Consider the Bees
By Meck Groot
The following is based on content presented as part of the “Staying the Course” workshop at the New Day Rising Conference in February 2021. The full workshop is available to conference registrants through Whova and to new participants who enroll in the UULI course.
I once asked a group to guess how much honey the average bee produces. Someone shouted “two cups” and another guessed “five pounds.” No one was prepared for the actual answer: one twelfth of a teaspoon of honey. During her six weeks of life, an average honey bee flies 162 miles gathering nectar from 3600 flowers to make two calories worth of honey.
What about “busy as a bee?” Aren’t bees models of productivity? If being busy means “being productive” no wonder we guess a higher output in the honey department. And if those are our expectations for honey bees, we may overestimate what we think we should be able to produce in our lifetime.
Why do we expect so much of ourselves? Like a bee, each of us is one person. One. What any of us can produce in our lifetime is pretty small in the scheme of things. But — here’s the good news — that’s all that’s asked of us. Just as we don’t expect a bee to produce more than she does, why do we expect it of ourselves or each other?
This is especially true among people working for social change. We see the need and feel the urgency. We push and push. But, friends, we can’t do everything. Each of us can only do our part.
Spiritual Leadership is about navigating between our power and our powerlessness for the sake of love and justice. Each of us has the power to do our part; and we are powerless to do more than our part. This understanding invites us to stop aspiring to do more than what is ours to do or expecting it of others.
The bridge to the hymn “May the Works I’ve Done Speak for Me,” captures this well:
The work that I've done, it seems so small.
Sometimes, it seems like I've done nothing at all.
When I stand before my God, I want to hear Him say well done.

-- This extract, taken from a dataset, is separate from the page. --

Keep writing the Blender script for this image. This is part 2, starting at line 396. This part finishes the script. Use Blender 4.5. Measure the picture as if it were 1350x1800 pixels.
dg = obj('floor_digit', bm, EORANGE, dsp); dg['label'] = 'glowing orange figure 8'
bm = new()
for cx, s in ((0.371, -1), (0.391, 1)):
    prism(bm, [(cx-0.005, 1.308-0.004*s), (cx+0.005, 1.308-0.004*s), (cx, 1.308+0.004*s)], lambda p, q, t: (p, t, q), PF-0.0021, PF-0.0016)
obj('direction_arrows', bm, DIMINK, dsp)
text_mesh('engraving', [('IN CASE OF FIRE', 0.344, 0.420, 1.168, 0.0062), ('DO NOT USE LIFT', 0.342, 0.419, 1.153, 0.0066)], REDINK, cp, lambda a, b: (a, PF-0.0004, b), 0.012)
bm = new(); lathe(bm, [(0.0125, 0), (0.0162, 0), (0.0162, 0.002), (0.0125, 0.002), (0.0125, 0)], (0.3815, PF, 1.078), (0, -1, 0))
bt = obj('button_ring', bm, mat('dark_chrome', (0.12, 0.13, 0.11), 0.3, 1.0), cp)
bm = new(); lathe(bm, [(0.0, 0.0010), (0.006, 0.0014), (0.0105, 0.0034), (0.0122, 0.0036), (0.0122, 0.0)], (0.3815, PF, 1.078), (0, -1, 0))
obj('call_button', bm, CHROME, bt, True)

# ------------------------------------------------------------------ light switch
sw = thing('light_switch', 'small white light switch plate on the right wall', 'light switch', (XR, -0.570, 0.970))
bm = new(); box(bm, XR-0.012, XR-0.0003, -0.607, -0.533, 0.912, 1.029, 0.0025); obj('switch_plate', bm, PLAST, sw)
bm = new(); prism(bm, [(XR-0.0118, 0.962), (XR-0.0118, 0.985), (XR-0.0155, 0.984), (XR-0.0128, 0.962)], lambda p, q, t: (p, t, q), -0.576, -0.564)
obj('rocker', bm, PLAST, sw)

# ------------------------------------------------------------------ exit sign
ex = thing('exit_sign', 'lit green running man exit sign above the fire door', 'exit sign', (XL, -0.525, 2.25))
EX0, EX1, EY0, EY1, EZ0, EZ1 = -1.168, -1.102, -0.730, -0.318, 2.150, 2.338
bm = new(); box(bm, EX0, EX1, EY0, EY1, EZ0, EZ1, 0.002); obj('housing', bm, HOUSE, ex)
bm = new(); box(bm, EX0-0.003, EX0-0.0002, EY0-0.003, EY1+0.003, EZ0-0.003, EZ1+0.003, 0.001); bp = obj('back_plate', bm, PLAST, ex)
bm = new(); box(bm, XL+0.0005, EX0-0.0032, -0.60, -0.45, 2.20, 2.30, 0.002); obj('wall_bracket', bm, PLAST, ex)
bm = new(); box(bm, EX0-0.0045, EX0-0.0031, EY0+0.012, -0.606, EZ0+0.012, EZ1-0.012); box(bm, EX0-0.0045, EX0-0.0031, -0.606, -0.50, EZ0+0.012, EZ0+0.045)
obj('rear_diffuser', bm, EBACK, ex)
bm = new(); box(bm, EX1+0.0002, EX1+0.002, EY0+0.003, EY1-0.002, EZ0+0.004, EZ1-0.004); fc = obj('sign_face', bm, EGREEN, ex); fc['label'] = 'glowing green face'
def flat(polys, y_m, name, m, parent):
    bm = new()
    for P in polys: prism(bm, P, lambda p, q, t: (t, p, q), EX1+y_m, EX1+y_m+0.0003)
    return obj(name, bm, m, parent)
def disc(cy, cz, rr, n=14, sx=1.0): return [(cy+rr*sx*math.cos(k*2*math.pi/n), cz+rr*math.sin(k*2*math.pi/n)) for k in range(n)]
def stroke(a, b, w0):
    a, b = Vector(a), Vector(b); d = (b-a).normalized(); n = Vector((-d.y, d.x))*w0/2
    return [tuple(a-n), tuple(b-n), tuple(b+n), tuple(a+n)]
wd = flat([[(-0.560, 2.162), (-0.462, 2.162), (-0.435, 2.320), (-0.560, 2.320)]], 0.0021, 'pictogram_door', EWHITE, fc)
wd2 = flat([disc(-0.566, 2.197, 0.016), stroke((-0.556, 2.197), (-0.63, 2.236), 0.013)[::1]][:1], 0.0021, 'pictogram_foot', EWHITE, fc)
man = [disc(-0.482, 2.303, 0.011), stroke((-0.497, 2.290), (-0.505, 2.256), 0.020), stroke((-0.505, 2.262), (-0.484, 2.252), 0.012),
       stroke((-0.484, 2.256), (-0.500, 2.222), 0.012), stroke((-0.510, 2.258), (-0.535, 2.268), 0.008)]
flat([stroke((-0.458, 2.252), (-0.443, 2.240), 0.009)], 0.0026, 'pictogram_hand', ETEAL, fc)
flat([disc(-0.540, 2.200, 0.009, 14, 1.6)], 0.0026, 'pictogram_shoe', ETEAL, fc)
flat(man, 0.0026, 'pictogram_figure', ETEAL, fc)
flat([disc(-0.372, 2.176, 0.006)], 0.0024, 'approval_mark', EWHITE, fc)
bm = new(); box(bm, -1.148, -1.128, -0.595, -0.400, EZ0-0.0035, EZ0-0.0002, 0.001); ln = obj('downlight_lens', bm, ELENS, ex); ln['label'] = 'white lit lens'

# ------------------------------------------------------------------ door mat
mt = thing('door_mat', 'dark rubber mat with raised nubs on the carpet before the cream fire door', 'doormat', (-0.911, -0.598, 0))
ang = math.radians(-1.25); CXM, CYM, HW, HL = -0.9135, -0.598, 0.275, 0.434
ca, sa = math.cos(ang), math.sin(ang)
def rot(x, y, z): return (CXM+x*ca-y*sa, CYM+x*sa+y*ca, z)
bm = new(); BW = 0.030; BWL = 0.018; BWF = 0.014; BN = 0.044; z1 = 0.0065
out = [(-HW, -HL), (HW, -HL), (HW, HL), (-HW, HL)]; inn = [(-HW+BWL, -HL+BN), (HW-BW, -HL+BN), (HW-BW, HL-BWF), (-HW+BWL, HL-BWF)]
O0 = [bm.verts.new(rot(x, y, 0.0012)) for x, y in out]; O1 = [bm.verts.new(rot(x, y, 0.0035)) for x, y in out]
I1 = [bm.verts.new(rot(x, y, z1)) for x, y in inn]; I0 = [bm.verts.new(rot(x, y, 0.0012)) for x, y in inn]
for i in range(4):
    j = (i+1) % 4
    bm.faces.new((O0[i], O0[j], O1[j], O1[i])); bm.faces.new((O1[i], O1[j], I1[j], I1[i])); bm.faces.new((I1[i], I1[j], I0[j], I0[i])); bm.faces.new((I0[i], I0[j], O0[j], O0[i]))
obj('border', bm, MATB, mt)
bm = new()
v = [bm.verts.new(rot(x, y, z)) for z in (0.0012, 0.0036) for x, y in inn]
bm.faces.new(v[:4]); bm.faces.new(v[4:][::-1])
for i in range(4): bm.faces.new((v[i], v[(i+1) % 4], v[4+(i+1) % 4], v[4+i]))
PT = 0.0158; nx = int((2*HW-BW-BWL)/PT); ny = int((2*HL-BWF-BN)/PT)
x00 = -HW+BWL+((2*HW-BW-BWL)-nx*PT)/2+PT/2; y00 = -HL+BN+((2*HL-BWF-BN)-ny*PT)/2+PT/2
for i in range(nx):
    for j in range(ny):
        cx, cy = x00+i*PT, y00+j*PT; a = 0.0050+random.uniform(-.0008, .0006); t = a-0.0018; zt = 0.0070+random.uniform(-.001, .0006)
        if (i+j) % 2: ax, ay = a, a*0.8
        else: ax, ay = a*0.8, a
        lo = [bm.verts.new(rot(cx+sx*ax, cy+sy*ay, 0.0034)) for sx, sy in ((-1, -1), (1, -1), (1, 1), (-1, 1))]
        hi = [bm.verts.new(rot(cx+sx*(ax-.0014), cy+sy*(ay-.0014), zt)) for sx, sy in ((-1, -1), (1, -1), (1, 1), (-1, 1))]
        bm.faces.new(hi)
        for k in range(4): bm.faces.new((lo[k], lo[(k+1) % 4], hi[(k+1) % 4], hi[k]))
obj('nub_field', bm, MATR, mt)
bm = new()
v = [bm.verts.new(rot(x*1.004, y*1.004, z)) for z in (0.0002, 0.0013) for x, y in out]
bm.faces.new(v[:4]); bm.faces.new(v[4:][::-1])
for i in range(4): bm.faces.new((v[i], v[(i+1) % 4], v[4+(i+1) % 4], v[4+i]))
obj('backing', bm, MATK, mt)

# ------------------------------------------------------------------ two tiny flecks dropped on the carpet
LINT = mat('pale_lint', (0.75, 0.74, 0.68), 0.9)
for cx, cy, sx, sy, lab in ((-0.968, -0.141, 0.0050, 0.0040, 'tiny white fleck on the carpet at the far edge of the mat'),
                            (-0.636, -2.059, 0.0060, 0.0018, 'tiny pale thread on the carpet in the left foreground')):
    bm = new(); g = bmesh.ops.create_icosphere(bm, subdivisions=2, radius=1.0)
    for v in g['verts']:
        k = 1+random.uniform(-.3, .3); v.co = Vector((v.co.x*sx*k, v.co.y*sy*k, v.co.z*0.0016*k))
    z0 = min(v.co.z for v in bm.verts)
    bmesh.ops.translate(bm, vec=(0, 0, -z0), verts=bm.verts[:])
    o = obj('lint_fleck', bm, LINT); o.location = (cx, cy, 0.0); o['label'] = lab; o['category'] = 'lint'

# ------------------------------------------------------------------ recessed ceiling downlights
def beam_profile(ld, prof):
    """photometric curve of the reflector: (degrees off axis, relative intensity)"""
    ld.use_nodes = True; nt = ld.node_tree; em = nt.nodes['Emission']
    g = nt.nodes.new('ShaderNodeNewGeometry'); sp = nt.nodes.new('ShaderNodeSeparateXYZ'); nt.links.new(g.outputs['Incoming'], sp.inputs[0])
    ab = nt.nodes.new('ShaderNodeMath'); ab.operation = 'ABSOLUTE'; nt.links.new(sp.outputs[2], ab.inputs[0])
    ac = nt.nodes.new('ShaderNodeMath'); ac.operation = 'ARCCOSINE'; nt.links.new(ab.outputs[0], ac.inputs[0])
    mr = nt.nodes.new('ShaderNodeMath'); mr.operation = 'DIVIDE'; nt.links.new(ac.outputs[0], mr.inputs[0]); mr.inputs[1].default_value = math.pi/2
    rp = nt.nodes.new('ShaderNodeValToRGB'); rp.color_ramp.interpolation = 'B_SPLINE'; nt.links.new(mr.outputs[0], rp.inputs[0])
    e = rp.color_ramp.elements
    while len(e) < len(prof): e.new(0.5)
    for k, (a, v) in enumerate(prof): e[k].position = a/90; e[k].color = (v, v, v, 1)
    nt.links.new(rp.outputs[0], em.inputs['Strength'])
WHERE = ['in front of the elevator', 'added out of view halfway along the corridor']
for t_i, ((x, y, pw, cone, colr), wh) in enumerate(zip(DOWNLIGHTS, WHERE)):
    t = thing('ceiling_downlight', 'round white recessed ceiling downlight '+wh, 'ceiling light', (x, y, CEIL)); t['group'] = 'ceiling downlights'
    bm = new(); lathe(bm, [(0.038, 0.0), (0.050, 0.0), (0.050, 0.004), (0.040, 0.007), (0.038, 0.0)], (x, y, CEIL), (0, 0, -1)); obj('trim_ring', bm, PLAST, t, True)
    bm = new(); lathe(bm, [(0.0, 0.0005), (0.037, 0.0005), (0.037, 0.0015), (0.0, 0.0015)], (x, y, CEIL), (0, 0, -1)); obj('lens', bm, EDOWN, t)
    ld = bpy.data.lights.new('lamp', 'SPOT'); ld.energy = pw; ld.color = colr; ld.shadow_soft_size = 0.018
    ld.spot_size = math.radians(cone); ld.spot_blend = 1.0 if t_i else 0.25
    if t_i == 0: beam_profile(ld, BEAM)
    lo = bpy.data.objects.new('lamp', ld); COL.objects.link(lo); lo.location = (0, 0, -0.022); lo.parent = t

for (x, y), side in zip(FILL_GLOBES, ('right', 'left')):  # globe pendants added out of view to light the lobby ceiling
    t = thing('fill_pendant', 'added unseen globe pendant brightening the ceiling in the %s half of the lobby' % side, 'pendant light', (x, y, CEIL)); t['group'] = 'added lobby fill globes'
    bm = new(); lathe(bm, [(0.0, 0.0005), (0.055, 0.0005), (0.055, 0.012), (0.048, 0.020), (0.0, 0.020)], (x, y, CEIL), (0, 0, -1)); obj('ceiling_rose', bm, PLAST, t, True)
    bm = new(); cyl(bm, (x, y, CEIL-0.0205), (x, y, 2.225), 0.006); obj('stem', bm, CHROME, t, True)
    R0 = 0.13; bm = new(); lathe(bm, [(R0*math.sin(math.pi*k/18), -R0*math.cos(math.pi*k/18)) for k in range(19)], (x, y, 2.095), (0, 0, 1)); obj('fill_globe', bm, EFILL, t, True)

May the works that I've done, speak for me.
We see the needs. We long for so much to change. So much is at stake. And, we fight the reality that what we can do is so small in comparison. This is a humbling fact of our lives. Yet, when we consider the honey bee, we are reminded that every twelfth of a teaspoon of honey contributes to making a full teaspoon; every teaspoon to a tablespoon...to a cup...to a jar...to a pound...
The longtime change activist and musician Pete Seeger had an interesting perspective on the contribution each of us can make. He said,
If anybody asks what the chances are that the human race makes it, I'd have to give it a 50/50 chance. But that's because this implies that any one of us might be the grain of sand to make the scales go the right way, instead of the wrong way.
We don’t know when the scales will tip and whose grain of sand will tip them. Yet every grain of sand before the one that tips the scales is crucial. Make your contribution count toward love, justice and healing. Your bit is needed for the scales to tip — even if your grain is the only one at first.
People who study social change have done experiments and learned that success doesn’t depend on having a majority. The tipping point is actually 25%. In her essay “How to Make Social Change” for Yes! magazine, Tracy Matsue Loeffelholz shares that when 25% of people make a change, others tend to pile on. And every contribution toward that 25% matters. Your responsibility is to do your part. You have the power to do that even if you are powerless to effect the change alone.
And...as you go about delivering your gift, you’re doing a lot more than producing something. Honey bees do more than make honey. In pursuit of nectar for that honey, they spread pollen. Their activity makes another generation of fruit, seeds and flowers possible. Your contribution is not just about visible or tangible results. You may not know most of the impact you are making. As you navigate between your power and powerlessness towards Beloved Community, you impact the world around you — touching hearts and lives. You create a living link between the ancestors that have done their part for justice and liberation and the generations that come after you. Each of us keeps memory and hope and possibility alive for our uncertain future.
Just do your part. It’s all that’s required of you.